Theoretical and Experimental Investigation of a Novel Wedge-Loading Planetary Traction Drive

Abstract

The development of high-speed motors has stimulated the demand for high-speed reducers. In response to the lack of research on high-speed reducers and the challenge of developing high-speed transmission systems, this study proposes a novel wedge-loading planetary traction drive (WPTD). First, a more accurate theoretical analysis model is established by considering the combined effects of elastic deformation, loading state, and a elastohydrodynamic lubrication (EHL) traction mechanism. Second, the mixed thermal EHL model is introduced into the performance analysis of traction drive for the first time.

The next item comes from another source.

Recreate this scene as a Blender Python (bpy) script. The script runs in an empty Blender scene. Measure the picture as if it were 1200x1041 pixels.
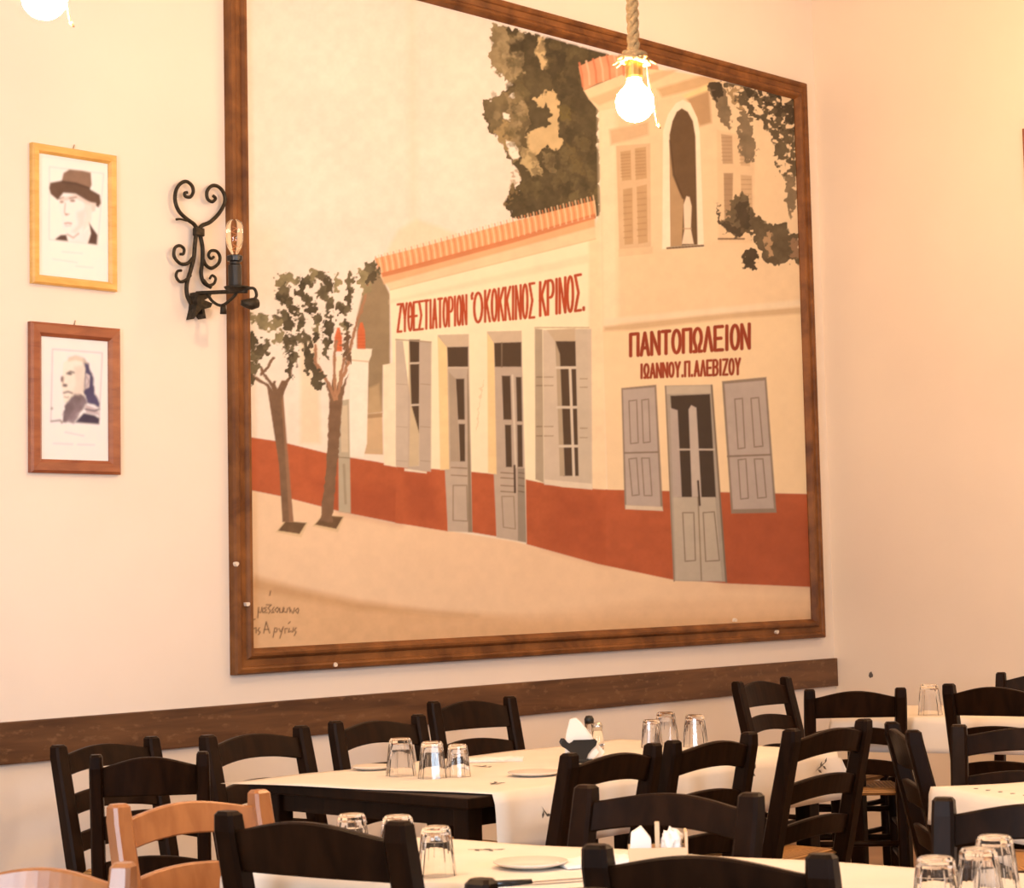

The fitting formulas for predicting traction contact behavior are derived, and a performance analysis method for all line-contact traction drives is presented. Third, the loading performance, transmission characteristics, and the influence of different parameters on the transmission characteristics of WPTD are analyzed. Finally, the theoretical model is validated by prototype performance tests. The results show that the loading mechanism demonstrates a good self-adaptive loading effect, and WPTD achieves a peak efficiency of 96%. Additionally, WPTD delivers superior efficiency and vibration and noise performance because of its smooth power-transfer characteristics, thereby providing a possible solution for high-speed and low-vibration transmissions.